その男は、友達の結婚式だとばっちり決めて
張り切って出かけて行った
結婚式場は城山ホテルといって、城山という小高い丘の上に立つホテルで、
地元では有名なホテルだ。
麓には西郷さんの銅像が建っていて、その丘の中腹には西郷さんが自害した
洞窟が残っていたりする
彼は鹿児島中央駅からその城山ホテルの送迎バスに乗った。時間はまだまだ
余裕がある筈だった。
ところがそのバスは直通ではなく、天文館という繁華街を経由してホテルに行くので
ある。
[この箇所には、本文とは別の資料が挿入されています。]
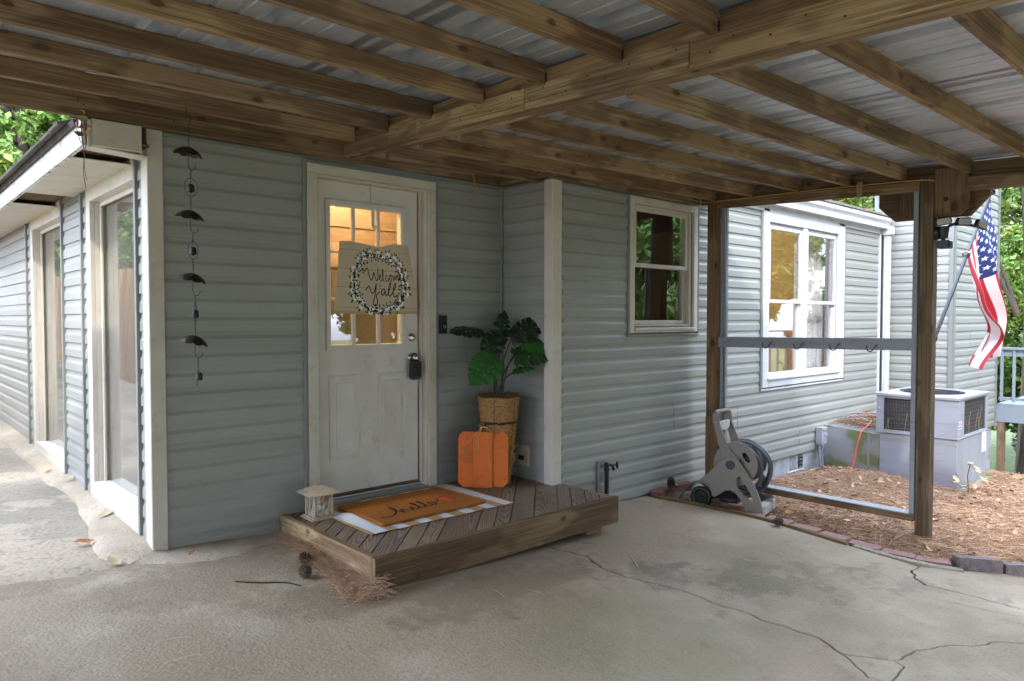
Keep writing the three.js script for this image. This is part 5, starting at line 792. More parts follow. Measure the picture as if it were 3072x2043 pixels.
// ------------------------------------------------------------------ hose reel
{
  const h = thing('hose_reel', 'tan plastic garden hose reel on wheels with grey hose beside the brown post', 'hose reel', [5.095, -0.158, 1.41], -75 * Math.PI / 180); h.rotation.order = 'YXZ'; h.rotation.x = -0.05;
  const Wd = 0.4;
  const smooth = (pts, hl = []) => { const c = new THREE.CatmullRomCurve3(pts.map(p => V(p[0], p[1], 0)), true, 'centripetal').getPoints(90); const s = poly(c.map(p => [p.x, p.y])); hl.forEach(q => hole(s, q)); return s; };
  const slot = new THREE.CatmullRomCurve3([[-0.205, 0.255], [-0.185, 0.288], [-0.158, 0.268], [-0.064, 0.112], [-0.078, 0.092], [-0.125, 0.12], [-0.19, 0.19]].map(p => V(p[0], p[1], 0)), true).getPoints(30).map(p => [p.x, p.y]);
  const low = smooth([[-0.5, 0.19], [-0.475, 0.235], [-0.42, 0.29], [-0.32, 0.4], [-0.29, 0.42], [-0.25, 0.428], [-0.205, 0.42], [-0.18, 0.395], [-0.115, 0.304], [-0.05, 0.2], [-0.006, 0.08], [0.004, 0.004], [-0.05, 0.006], [-0.12, 0.02], [-0.15, 0.075], [-0.19, 0.135], [-0.24, 0.165], [-0.3, 0.15], [-0.345, 0.11], [-0.385, 0.1], [-0.4, 0.15], [-0.45, 0.188]], [circ(-0.25, 0.366, 0.034), slot]);
  const up = smooth([[-0.408, 0.76], [-0.385, 0.772], [-0.362, 0.765], [-0.35, 0.68], [-0.31, 0.58], [-0.258, 0.48], [-0.19, 0.41], [-0.21, 0.385], [-0.27, 0.38], [-0.316, 0.4], [-0.352, 0.5], [-0.388, 0.62], [-0.408, 0.7]]);
  for (const [z, k] of [[-0.028, 0], [-Wd - 0.028, 1]]) { part(h, 'side_frame', uvBox(ext(low, 0.028, 0.005, 2)).translate(0, 0, z), M.tan); part(h, 'handle_arm', uvBox(ext(up, 0.024, 0.005, 2)).translate(0, 0, z + (k ? 0.026 : -0.026)), M.tan); }
  part(h, 'fender', tube([[-0.55, 0.13, -0.005], [-0.53, 0.185, -0.005], [-0.48, 0.207, -0.005], [-0.42, 0.19, -0.005], [-0.385, 0.13, -0.005]], 0.009, 24, 8), M.tan);
  part(h, 'handle_grip', [tube([[-0.386, 0.762, -0.035], [-0.386, 0.77, -0.06], [-0.386, 0.772, -0.2], [-0.386, 0.77, -0.34], [-0.386, 0.762, -0.38]], 0.016, 20, 10)], M.tan);
  part(h, 'hose_guide', (() => { const s = poly([[-0.09, 0], [-0.035, 0], [-0.033, 0.025], [-0.029, 0.025], [-0.027, 0], [0.027, 0], [0.029, 0.025], [0.033, 0.025], [0.035, 0], [0.09, 0], [0.08, 0.06], [0.03, 0.075], [-0.04, 0.07], [-0.08, 0.05]]); const g = ext(s, 0.03, 0.004, 1); g.rotateX(Math.PI); g.rotateY(Math.PI / 2); return uvBox(g).scale(1, 1, 1.9).translate(-0.36, 0.69, -0.2); })(), M.tanLight);
  const disc = () => { const s = new THREE.Shape(); s.absarc(0, 0, 0.172, 0, Math.PI * 2); for (let k = 0; k < 4; k++) { const a = k * Math.PI / 2 + 0.62, e = []; for (let q = 0; q < 12; q++) { const b = q / 12 * 6.283, x = 0.103 + 0.02 * Math.cos(b), y = 0.042 * Math.sin(b); e.push([x * Math.cos(a) - y * Math.sin(a), x * Math.sin(a) + y * Math.cos(a)]); } hole(s, e); } return uvBox(ext(s, 0.012, 0.004, 2, 40)); };
  for (const z of [-0.062, -Wd + 0.035]) { const d = part(h, 'reel_disc', disc().translate(-0.225, 0.37, z), M.tan); part(d, 'rim', new THREE.TorusGeometry(0.168, 0.006, 8, 50).translate(-0.225, 0.37, z + 0.006), M.tan); part(d, 'inner_ring', new THREE.TorusGeometry(0.062, 0.004, 8, 36).translate(-0.225, 0.37, z + 0.013), M.tan); }
  part(h, 'hub', [new THREE.CylinderGeometry(0.03, 0.03, 0.03, 20).rotateX(Math.PI / 2).translate(-0.25, 0.366, -0.02), new THREE.CylinderGeometry(0.07, 0.07, 0.3, 24).rotateX(Math.PI / 2).translate(-0.225, 0.37, -0.2)], M.black);
  const coil = []; const hr = rng(41); for (let k = 0; k < 13; k++) { const pts = [], z = -0.09 - (k % 7) * 0.034 - hr() * 0.01, R = 0.125 + (k > 6 ? 0.024 : 0) + hr() * 0.012, tz = (hr() - 0.5) * 0.04; for (let q = 0; q < 22; q++) { const a = q / 22 * 6.283; pts.push([-0.225 + R * Math.cos(a), 0.37 + R * Math.sin(a) * (1 + 0.05 * hr()), z + tz * Math.sin(a * 1)]); } coil.push(tube(pts, 0.0125, 60, 8, true)); }
  for (const [R, z, dx] of [[0.17, -0.1, 0.02], [0.195, -0.15, 0.05], [0.18, -0.2, 0.05], [0.19, -0.25, 0.04], [0.172, -0.31, 0.03]]) { const pts = []; for (let q = 0; q < 22; q++) { const a = q / 22 * 6.283; pts.push([-0.225 + dx + R * Math.cos(a) * (Math.cos(a) > 0 ? 1.02 : 0.8), 0.35 + R * Math.sin(a) * (Math.sin(a) < 0 ? 1.25 : 0.95), z + 0.03 * Math.sin(a * 2)]); } coil.push(tube(pts, 0.0125, 70, 8, true)); }
  part(h, 'hose', coil, M.hose);
  part(h, 'hose', tube([[-0.46, 0.12, -0.15], [-0.52, 0.18, -0.12], [-0.58, 0.17, -0.05], [-0.63, 0.09, 0.0], [-0.66, 0.02, 0.01]], 0.0105, 30, 8), M.hose);
  for (const z of [0.002, -Wd - 0.03]) { const w = part(h, 'wheel', new THREE.TorusGeometry(0.066, 0.02, 10, 36).translate(-0.475, 0.088, z), M.black); part(w, 'wheel_disc', [new THREE.CylinderGeometry(0.052, 0.052, 0.014, 28).rotateX(Math.PI / 2).translate(-0.475, 0.088, z), new THREE.CylinderGeometry(0.016, 0.016, 0.03, 16).rotateX(Math.PI / 2).translate(-0.475, 0.088, z + 0.004)], M.blackMatte); }
  part(h, 'foot_bar', bx(-0.05, 0.012, 0.0, 0.07, -Wd + 0.002, -0.029, { b: 0.012 }), M.tanLight); part(h, 'axle_tray', bx(-0.36, -0.2, 0.06, 0.11, -Wd, -0.03, { b: 0.02 }), M.black);
  const nz = thing('hose_nozzle', 'black and silver hose spray nozzle lying on the bricks by the wall', 'nozzle', [4.985, -0.04, 0.66], 0.5);
  part(nz, 'head', cyl(0.034, 0.026, 0.05, 0, 0.04, 0, 18).rotateZ(0.4).translate(-0.03, 0.02, 0), M.black); part(nz, 'barrel', [new THREE.CylinderGeometry(0.016, 0.02, 0.09, 14).rotateZ(0.7).translate(0.02, 0.02, 0.01), tube([[0.04, 0.0, 0.01], [0.09, -0.01, 0.03], [0.13, -0.035, 0.05]], 0.012, 14, 8)], M.steel);
}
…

信号に引っかかったりしてあっという間に時間が逼迫して来た。
ホテルに着いたのは式開始の五分前。
彼は慌てて受付を探すが見つからない
仕方なくホテルの案内係の人に聞く。
「もう式が始まってるんです、ヤマダくんの式場はどこですか!」
と聞くと、受付の女性はパラパラと予約表を調べると
優しく微笑んでこう言った。
なんと明日だったのだ!
案内の女性の優しい微笑みが心に突き刺さる。
一瞬にして力が抜け、ふらふらと外に出ると分けも分からず
タクシーに乗って帰ったのだった。
あんなに節約してバスに乗ったというのに、高いタクシー代を払うなんて。
その時の彼の心はすっかり落ち込んでしまっていた。
その訳は、土曜日が結婚式と決めつけていた彼は、次の日は大阪の友人が
遊びに来るので日曜、月曜と泊まりがけで宮崎に遊びに行く予定にしていたのだ。
すぐに結婚する友人に電話を掛けた。
「あのさー申し訳ないけど明日の式に出れなくなった。身内に不幸があってさー」
とんでもない良い訳だ!勝手に殺さないでくれるか!
これから先も何度か死ぬ事になるんだろうか、勘弁して欲しいものだ。